J’écris quand l’inspiration vient, de la poésie,
des nouvelles, du théâtre et le roman. Peutêtre
qu’en tant qu’enseignante, j’ai du mal à
choisir car j’aime la littérature sous toutes ses
formes. J’ai publié des poèmes et des nouvelles
dans la revue Algérie Littérature Action,
ensuite un recueil de nouvelles intitulé
«Destinées», une pièce de théâtre «Le Cri des
Sebayates» et un roman «Nedjma et
Guillaume» aux éditions Marsa. Tous mes
principaux personnages sont des femmes algériennes,
toutes générations confondues avec
cette envie de les mettre en avant, de témoigner
de leur beauté, leur force, leur courage à
travers les siècles, à travers l’histoire douloureuse
de ce pays.
Vous faites des lectures de vos poèmes,
accompagnée du musicien Denis Chauvet,
guitariste, bassiste, auteur-compositeur.

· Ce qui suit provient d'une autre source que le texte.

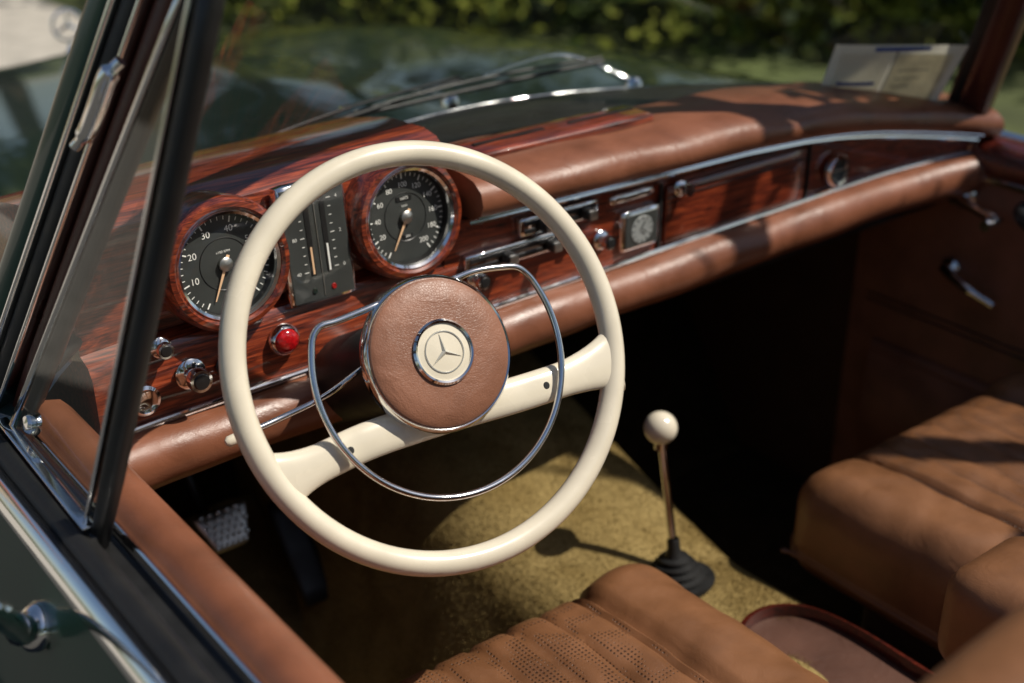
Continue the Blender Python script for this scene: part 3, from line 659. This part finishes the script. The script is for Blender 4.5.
mk('foliage',vs,fs,M_LEAF,yt,smooth=False)
hs=group('stucco_house',(-1,18,1.5)); M_ST=simple('beige_stucco',(.55,.44,.30),.9,var=.12,vs=3,bs=40); M_TILE=simple('roof_tile',(.25,.09,.05),.8,bs=12,bstr=.6,bd=.03)
box('walls',(-3,20,1.2),(13,7,5.6),M_ST,hs)
prism('roof',[(16.1,4.0),(20,6.2),(23.9,4.0)],-9.9,3.9,M_TILE,hs)
M_WF=simple('window_white',(.7,.7,.66),.5)
for k in range(4):
    for zz in(0,2.5):
        if k==1 and zz==0: continue
        xx=-7.8+3.2*k; box('window_frame',(xx,16.47,zz),(1.2,.08,1.4),M_WF,hs); box('window_pane',(xx,16.42,zz),(1.0,.03,1.2),M_BLACK,hs)
box('door',(-4.6,16.46,-.5),(1.1,.08,2.2),M_BARK,hs)
# ------------------------------------------------------------ light, sky, camera
L=bpy.data.lights.new('sun','SUN'); L.energy=5.0; L.angle=math.radians(.5); L.color=(1,.93,.82)
lo=bpy.data.objects.new('sun',L); sc.collection.objects.link(lo); lo.rotation_euler=Sd.to_track_quat('Z','Y').to_euler(); lo.location=(5,-3,8)
w=bpy.data.worlds.new('World'); sc.world=w; w.use_nodes=True; nt=w.node_tree
bg=nt.nodes['Background']; sky=nt.nodes.new('ShaderNodeTexSky'); sky.sky_type='NISHITA'; sky.sun_disc=False
sky.sun_elevation=math.asin(Sd.z); sky.sun_rotation=math.atan2(Sd.x,Sd.y); nt.links.new(sky.outputs[0],bg.inputs['Color']); bg.inputs['Strength'].default_value=.075
cam=bpy.data.cameras.new('camera'); co=bpy.data.objects.new('camera',cam); sc.collection.objects.link(co); sc.camera=co
co.location=(0,0,H); co.rotation_euler=(math.radians(64),0,math.radians(-38)); cam.lens=45.7; cam.sensor_width=36; cam.clip_end=1000; cam.clip_start=.02
cam.dof.use_dof=True; cam.dof.focus_distance=1.28; cam.dof.aperture_fstop=3.0
sc.view_settings.view_transform='Standard'; sc.view_settings.look='None'; sc.view_settings.exposure=0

Comment l’avez-vous rencontré ?
Denis et sa compagne ont quitté Paris pour
s’installer dans le Sud et c’est lors d’une de mes
lectures dans une librairie qu’il m’a proposé
d’improviser sur mes textes. J’ai aimé ses créations
et nous avons décidé de faire un CD : «
Algéries-Andalousies- Marseille ». Depuis,
nous faisons des récitals à l’occasion des
conférences ou des rencontres auxquelles je
participe. C’est un vrai bonheur d’être sur
scène avec lui car il me rassure lors de mes lectures
et nous nous complétons. J’adore le
contact avec le public, le regard des hommes et
des femmes qui assistent à nos lectures et leurs
réactions. Je sens que ce sont des moments
privilégiés de partage et de communion.
«Nedjma et Guillaume» est votre premier
roman, que pouvez-vous nous en dire ?
J’avais envie de rendre hommage à ces femmes
qui ont marqué l’histoire de notre pays.
J’ai donc fait un choix des noms des personnages.

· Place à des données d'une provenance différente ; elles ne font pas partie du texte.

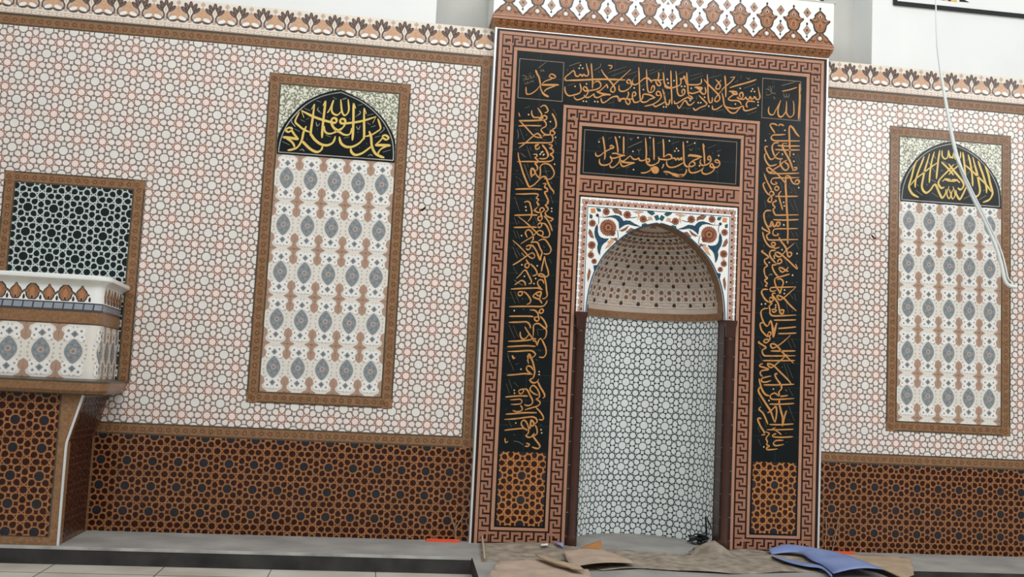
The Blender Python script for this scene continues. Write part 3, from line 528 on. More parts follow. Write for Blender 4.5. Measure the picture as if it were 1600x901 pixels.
# floor, platform
b = MB(); b.poly([(-6.5, -9, -0.095), (5.5, -9, -0.095), (5.5, 0.0, -0.095), (-6.5, 0.0, -0.095)], 'floor_tile')
for k in range(24):   # joints
    x = -6.0+k*0.6
    if x < 5.4: b.box((x-0.002, -8.9, -0.0945), (x+0.002, -0.4, -0.0938), 'seam')
for k in range(14):
    y = -0.9-k*0.6
    b.box((-6.4, y-0.002, -0.0945), (5.4, y+0.002, -0.0938), 'seam')
struct(b.build('floor'))
b = MB()
def slab(x0, y0, x1, y1, xl=None):
    xl = x0 if xl is None else xl
    T = [(xl, y0, 0), (x1, y0, 0), (x1, y1, 0), (x0, y1, 0)]; B = [(p[0], p[1], -0.11) for p in T]
    b.poly(T, 'cement')
    for k in range(4): b.poly([B[k], B[(k+1) % 4], T[(k+1) % 4], T[k]], 'riser_stone')
b.poly([(XL, -.65, 0), (-1.233, -.65, 0), (-1.207, .003, 0), (XL, .003, 0)], 'cement'); b.poly([(XL, -.65, -.11), (-1.233, -.65, -.11), (-1.233, -.65, 0), (XL, -.65, 0)], 'riser_stone'); slab(-1.207, -1.7, 1.25, 0.003, -1.275); slab(1.25, -0.70, XR, 0.003); slab(-0.559, 0.003, 0.559, 0.66)
platform = struct(b.build('platform'))
b = MB(); b.box((XL, -0.652, -0.012), (-1.24, -0.622, 0.001), 'coping'); b.build('coping', platform)

# ============================================================== PRAYER NICHE
PD = -0.07
ARCH = [(.480, 1.55), (.479, 1.60), (.466, 1.71), (.443, 1.80), (.416, 1.865), (.372, 1.945), (.304, 2.025), (.216, 2.102), (.112, 2.160), (.03, 2.186), (0, 2.190)]
ARC = smooth_path(ARCH, 4)
def arch_w(z):
    if z <= 1.55: return 0.48
    for (w0, z0), (w1, z1) in zip(ARC, ARC[1:]):
        if z0 <= z <= z1: return w0+(w1-w0)*(z-z0)/max(1e-9, z1-z0)
    return 0.0
niche = empty('prayer_niche', (0, PD/2, 0), 'tall tiled prayer niche with key borders, black calligraphy bands and domed recess', 'prayer niche')
# body: slab with the arched opening
bm = bmesh.new()
outl = [(-1.19, 0), (-1.19, 3.46), (1.19, 3.46), (1.19, 0), (0.49, 0), (0.49, 1.56)]+[(w+.004, z+.004) for w, z in ARC[5:]]+[(-w-.004, z+.004) for w, z in reversed(ARC[5:-1])]+[(-0.49, 1.56), (-0.49, 0)]
vs = [bm.verts.new((x, PD+0.001, z)) for x, z in outl]
f = bm.faces.new(vs)
r = bmesh.ops.extrude_face_region(bm, geom=[f])
bmesh.ops.translate(bm, vec=(0, 0.06, 0), verts=[g for g in r['geom'] if isinstance(g, bmesh.types.BMVert)])
bmesh.ops.triangulate(bm, faces=bm.faces); bmesh.ops.recalc_face_normals(bm, faces=bm.faces)
me = bpy.data.meshes.new('surround'); bm.to_mesh(me); bm.free(); me.materials.append(MATS['column_dark'])
o = bpy.data.objects.new('surround', me); COL.objects.link(o); o.parent = niche; o.matrix_parent_inverse = mathutils.Matrix.Translation(-abs_loc(niche))

PF = flat(PD)
def part(name, fn, clip=None, parent=None, fmap=None):
    mb = MB(); fn(Cv(mb, fmap or PF, clip)); return mb.build(name, parent or niche)
# outer key border
def outer(cv):
    for s in (-1, 1):
        e = sorted([(s*1.188, s*1.168, 'key_dark'), (s*1.168, s*1.148, 'pink_line'), (s*1.148, s*1.141, 'key_dark'), (s*1.141, s*1.075, 'key'), (s*1.075, s*1.063, 'key_dark'), (s*1.063, s*1.041, 'pink_line')])
        key_strip(cv, 0.0, 3.443, e, False, 0.09, 3.345)
    e = [(3.454, 3.443, 'key_dark'), (3.443, 3.423, 'pink_line'), (3.423, 3.416, 'key_dark'), (3.416, 3.35, 'key'), (3.35, 3.338, 'key_dark'), (3.338, 3.316, 'pink_line')]
    cv.rect(-1.188, 3.443, 1.188, 3.454, 'key_dark', 1)
    cv.rect(-1.168, 3.423, 1.168, 3.443, 'pink_line', 3); cv.rect(-1.148, 3.416, 1.148, 3.423, 'key_dark', 3)
    cv.rect(-1.141, 3.35, 1.141, 3.416, 'pink_tile', 3); key_hooks(cv, -1.068, 1.068, 3.35, 3.416, True, 4)
    cv.rect(-1.075, 3.338, 1.075, 3.35, 'key_dark', 3); cv.rect(-1.063, 3.316, 1.063, 3.338, 'pink_line', 3)
    for s in (-1, 1):      # squared spiral in the corners
        cv.rect(s*1.127, 3.375, s*1.090, 3.390, 'key_dark', 4); cv.rect(s*1.127, 3.365, s*1.113, 3.390, 'key_dark', 4)
        cv.rect(s*1.141, 3.335, s*1.095, 3.345, 'key_dark', 4); cv.rect(s*1.080, 3.365, s*1.070, 3.416, 'key_dark', 4)
        # foot of each pier
        x0, x1 = s*1.141, s*0.600
        cv.rect(s*1.041, 0.088, s*0.702, 0.107, 'pink_line', 3); cv.rect(s*1.063, 0.077, s*0.682, 0.088, 'key_dark', 3)
        cv.rect(x0, 0.011, x1, 0.077, 'pink_tile', 3); cv.rect(x0, 0.0, x1, 0.011, 'key_dark', 3)
        a, c = min(x0, x1)+.073, max(x0, x1)-.073
        key_hooks(cv, a, c, 0.011, 0.077, True, 4)
        for q in (x0, x1):
            sg = 1 if q == min(x0, x1) else -1
            cv.rect(q+sg*.016, 0.03, q+sg*.05, 0.045, 'key_dark', 4); cv.rect(q+sg*.036, 0.03, q+sg*.05, 0.058, 'key_dark', 4)
            cv.rect(q+sg*.063, 0.011, q+sg*.071, 0.06, 'key_dark', 4); cv.rect(q, 0.077, q+sg*.05, 0.085, 'key_dark', 4)
part('key_border', outer)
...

Nedjma fait référence au grand maître
qu’était Kateb Yacine, et Djanina à la fille de
Messali Lhadj. Ces deux personnages évoluent
dans deux époques différentes, les années 1930
et 1990. J’ai choisi ces deux moments de l’histoire,
celle que l’on a tendance à oublier, les
années de combat du MTLD, avec à sa tête
Messali Lhadj que je considère comme l’un des
pères fondateurs de cette indépendance
confisquée. Quant aux années noires, elles
nous touchent car chacun d’entre nous a
perdu un être cher tombé sous les balles de
l’intolérance et de la barbarie.
Que pensez-vous de la littérature féminine
algérienne ?
J’aime la littérature algérienne en général et
je n’oublie pas celles qui nous ont ouvert les
portes de l’écriture, deux grandes dames, Assia
Djebbar et Fadéla M’rabet. Je ne peux concevoir
l’écriture sans un engagement et les
auteurs algériens foisonnent comme pour
montrer que nous avons besoin de dire, d’accoucher
de cette violence, de ces horreurs que
notre peuple continue de vivre, comme l’absence
de projets dans une société qui ne cesse
d’enfanter des jeunes filles et garçons en mal
de vivre et poussés à devenir des harraga ou à
se suicider.
Votre poème «Sidi Bouzid», en hommage à la
révolution de Tunisie, prouve que l’inspiration
est toujours présente. Quels sont vos
futurs projets ?
Poétesse, je suis née d’une mère poétesse
qui improvisait en kabyle. J’accouche des mots
au gré du temps et de mes états d’âme. Je ne
pouvais que rendre hommage aux Tunisiens
qui ont ouvert une grande porte vers une longue
marche pour la liberté dans tous les pays
victimes de l’oppression. J’écris de la poésie,
des nouvelles et j’essaie de mener à bien l’écriture
d’un deuxième roman dont le personnage
est un grand homme qui fait partie de l’histoire
algérienne. Je n’en dirai pas plus !
D. G.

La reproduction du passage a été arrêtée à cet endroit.